Monday, September 20, 2010

Ana Mendieta, my greater influence

Ana Mendieta has been a large inspiration in my mixed media and installation work over the past year. She is widely known for her performance-based art and photographic documentation of using the body figuratively to create outlines or imprints, but is also seen using it as a material to be deformed or manipulated. I am captivated by her ability to use the body as an investigation in order to formulate her work: a way to discover cultural and self-identity. When researching their life, it is clear that past life experiences have influenced her use of the body as a medium/tool in her work.

Mendieta was born November 18, 1948 in Havana, Cuba. At the age of thirteen, she and her older sister were exiled from Cuba under Operation Pedro Pan for her family’s opposition to the Castro regime. She studied a wide range of conceptual and performance based art practices while earning her BA at the University of Iowa from 1964-1969. Afterwards, she proceeded to earn a MA in Painting and an MFA in Intermedia (a new art form at occurring in the 1960s, which consisted of inter-disciplinary activities that occur between different genres). Throughout the next fifteen or so years, Mendieta produced work throughout the United States, Cuba, Mexico, and Italy, that investigated issues of feminism, gender and cultural identity in a manner that put her work into its own category, “earth-body art,” as she consistently mixed together the two popular 1970’s movements of “earth art” and “body art.” At the age of thirty-six, she died from a tragic fall from a 34th-floor apartment in Greenwich Village, New York.

Mendieta used her body as her focus in her work. Her body became both her subject and her material as she used herself in a series of explorations of the issues mentioned above. Documented through film and photography, her performances often involved her naked body intermingling with the earth, such as her most notable, the Silueta Series.

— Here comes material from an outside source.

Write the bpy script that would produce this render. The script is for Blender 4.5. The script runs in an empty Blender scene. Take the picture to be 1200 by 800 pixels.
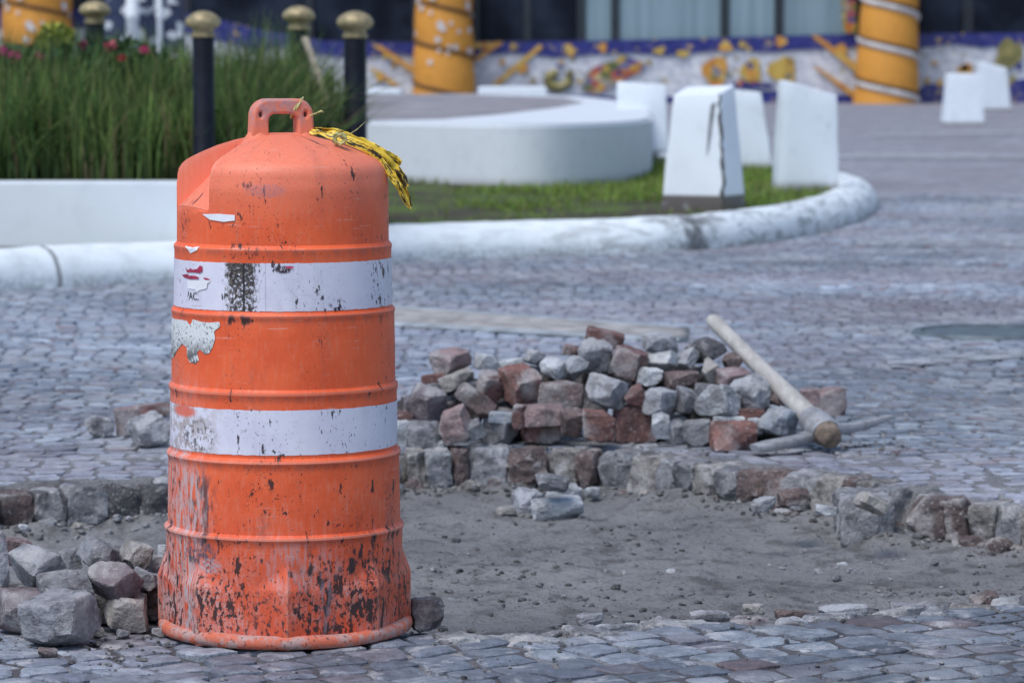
import bpy, bmesh, math, random
import numpy as np
from mathutils import Vector, Matrix, noise as mnoise, Euler

random.seed(7); RNG = np.random.default_rng(7)
PI = math.pi
sc = bpy.context.scene
COL = sc.collection

# ------------------------------------------------------------------ camera geometry (planning)
F, YH, HC = 3950.0, 70.0, 1.20
PITCH = math.atan((400 - YH) / F)
FW = Vector((0, math.cos(PITCH), -math.sin(PITCH))); UP = Vector((0, math.sin(PITCH), math.cos(PITCH)))
CAM = Vector((0, 0, HC))
def ray(px, py): return FW * F + Vector((1, 0, 0)) * (px - 600) + UP * (400 - py)
def G(px, py, z=0.0):
    d = ray(px, py); return CAM + d * ((z - HC) / d.z)
def AT(px, py, D):
    d = ray(px, py); return CAM + d * (D / d.y)

# ------------------------------------------------------------------ scene helpers
def setp(o, label=None, cat=None, group=None, kind=None):
    if label: o['label'] = label
    if cat: o['category'] = cat
    if group: o['group'] = group
    if kind: o['kind'] = kind
    return o
def link(name, me, mat=None, parent=None):
    o = bpy.data.objects.new(name, me); COL.objects.link(o)
    if mat is not None:
        if isinstance(mat, (list, tuple)):
            for m in mat: me.materials.append(m)
        else: me.materials.append(mat)
    if parent is not None: o.parent = parent
    return o
def empty(name, loc=(0, 0, 0), rz=0, **kw):
    o = bpy.data.objects.new(name, None); COL.objects.link(o); o.location = loc; o.rotation_euler = (0, 0, rz)
    o.empty_display_size = .05
    return setp(o, **kw)
def mesh_np(name, verts, faces, smooth=True, colors=None):
    me = bpy.data.meshes.new(name)
    verts = np.asarray(verts, dtype=np.float32); faces = np.asarray(faces, dtype=np.int32)
    nf, k = faces.shape
    me.vertices.add(len(verts)); me.vertices.foreach_set('co', verts.ravel())
    me.loops.add(nf * k); me.loops.foreach_set('vertex_index', faces.ravel())
    me.polygons.add(nf); me.polygons.foreach_set('loop_start', np.arange(0, nf * k, k, dtype=np.int32))
    me.polygons.foreach_set('use_smooth', np.full(nf, smooth, dtype=bool))
    me.update(calc_edges=True)
    if colors is not None:
        a = me.color_attributes.new('Col', 'FLOAT_COLOR', 'POINT')
        c = np.ones((len(verts), 4), dtype=np.float32); c[:, :3] = colors
        a.data.foreach_set('color', c.ravel())
    return me
def mesh_py(name, verts, faces, smooth=False):
    me = bpy.data.meshes.new(name); me.from_pydata([tuple(v) for v in verts], [], faces); me.update()
    if smooth:
        for p in me.polygons: p.use_smooth = True
    return me
def bm_mesh(name, bm, smooth=False):
    bmesh.ops.recalc_face_normals(bm, faces=bm.faces)
    me = bpy.data.meshes.new(name); bm.to_mesh(me); bm.free()
    if smooth:
        for p in me.polygons: p.use_smooth = True
    return me
def bm_box(bm, x0, x1, y0, y1, z0, z1, bevel=0):
    r = bmesh.ops.create_cube(bm, size=1)
    bmesh.ops.scale(bm, vec=(x1 - x0, y1 - y0, z1 - z0), verts=r['verts'])
    bmesh.ops.translate(bm, vec=((x0 + x1) / 2, (y0 + y1) / 2, (z0 + z1) / 2), verts=r['verts'])
    if bevel:
        es = list({e for v in r['verts'] for e in v.link_edges})
        bmesh.ops.bevel(bm, geom=es, offset=bevel, segments=2, affect='EDGES', profile=.6)
def box(name, x0, x1, y0, y1, z0, z1, mat, parent=None, bevel=0):
    bm = bmesh.new(); bm_box(bm, x0, x1, y0, y1, z0, z1, bevel)
    return link(name, bm_mesh(name, bm), mat, parent)
def lathe(name, prof, mat, parent=None, n=32, loc=(0, 0, 0)):
    vs, fs = [], []
    for (r, z) in prof:
        for i in range(n):
            a = 2 * PI * i / n; vs.append((r * math.cos(a), r * math.sin(a), z))
    for j in range(len(prof) - 1):
        for i in range(n):
            fs.append((j * n + i, j * n + (i + 1) % n, (j + 1) * n + (i + 1) % n, (j + 1) * n + i))
    fs.append(tuple(range(n))[::-1]); fs.append(tuple((len(prof) - 1) * n + i for i in range(n)))
    me = mesh_py(name, vs, fs, True); me.set_sharp_from_angle(angle=math.radians(40))
    o = link(name, me, mat, parent); o.location = loc; return o
def tube_data(pts, rad, n=10, rz=None):
    """tube along pts; rad = list of (ru, rv) half sizes; superelliptic if rz given"""
    pts = [Vector(p) for p in pts]; vs, fs = [], []
    up = Vector((0, 0, 1))
    for i, p in enumerate(pts):
        t = (pts[min(i + 1, len(pts) - 1)] - pts[max(i - 1, 0)]).normalized()
        s = t.cross(up)
        if s.length < 1e-4: s = Vector((1, 0, 0))
        s.normalize(); u = s.cross(t).normalized()
        ru, rv = rad[i] if isinstance(rad[i], (tuple, list)) else (rad[i], rad[i])
        for k in range(n):
            a = 2 * PI * k / n; c, d = math.cos(a), math.sin(a)
            if rz: c = math.copysign(abs(c) ** rz, c); d = math.copysign(abs(d) ** rz, d)
            vs.append(p + s * ru * c + u * rv * d)
    for i in range(len(pts) - 1):
        for k in range(n):
            fs.append((i * n + k, i * n + (k + 1) % n, (i + 1) * n + (k + 1) % n, (i + 1) * n + k))
    fs.append(tuple(range(n))[::-1]); fs.append(tuple((len(pts) - 1) * n + k for k in range(n)))
    return vs, fs
def tube(name, pts, rad, mat, parent=None, n=10, rz=None):
    vs, fs = tube_data(pts, rad, n, rz); me = mesh_py(name, vs, fs, True)
    me.set_sharp_from_angle(angle=math.radians(45)); return link(name, me, mat, parent)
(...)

The Silueta Series involved Mendieta imposing her body onto the earth as she either extracted her silhouette from the sand that she then filled with blood, molded it out of mud, outlined it in seaweed, or even completely covered herself from head to toe in dirt and mud to blend into the bark of a tree. These silhouettes exhibited her interest in ancient cultures as she intersected them with the theme of gender and cultural identity.

She was also extremely well known for her works that involved transformation of her body as she reconstructed herself either into someone else to play with the idea of gender transformation, or into something else as she tested the limits of her body by pressing, constraining, molding, or cutting different areas of herself. Many of these tests were reflected in the deformation of her face or other body parts, causing her to become virtually unidentifiable. These pieces are her most striking to me. I am fascinated by the way she can test the limits of her body, physically and mentally. I like the idea of molding the body, seeing through documentation the ways it can be transformed and manipulated. I find myself wanting to somehow do the same to my body in my own work, thus coming up with the idea to have some possibility harm and constraint. I like that she takes her mental pain and presents it to the viewer through a physical manner, adding a new level of depth.

One of her strongest pieces reflecting the loss of identity was her Untitled piece, also known as Body Tracks, which involved her standing face to face with a white sheet that hangs against a wall. Her arms were raised above her head and stained in blood. She pressed them against the sheet and then silently slid down into her knees dragging her stained hands and arms along, leaving markings of her blood that reach all the way from the starting point to the floor. I’ve drawn much inspiration from this piece in my own previous work that also dealt with identity loss. What I found most interesting about the piece was not the final outcome, the stain left on the wall, but the process in which it got there. The way that she used herself as the tool to expel paint against the wall in a means of self-discovery, almost a manner of meditation, was inspiration for me to look at my situation from a new perspective and find answers to my own questions throughout the process of creation. It is this act of discovering that I am hoping to encounter again through my I.P. project. I also enjoyed how her performance raised so many questions from the viewers. It is the silence in the space that she performs this act that makes it so powerful. The silent abstraction being created speaks loud enough. It makes the viewer ask questions, like “Why?” “What does that mean?” and “How do I relate?” Some may have felt they could identify because they have gone through those same life experiences, while others who haven’t are at least motioned to recognize that these situation exist. I hope to draw the same reactions from my viewers.

It is obvious that Mendieta’s work was much influenced by both her exile as a young girl, along with the issues of femininity and gender identity that were of popular interest in society at the time. In writing about her Silueta Series, she expressed that she had been “carrying on a dialogue between the landscape and the female body (based on my own silhouette). I believe this has been a direct result of my having been torn from my homeland during my adolescence.” Before her death in 1985, Mendieta was awarded the Prix de Rome and a Guggenheim Fellowship, which are two highly esteemed awards. She had undoubtedly left a great impact on the art world, as we see artist today continue to reenact and draw inspiration from her work, myself as one of them.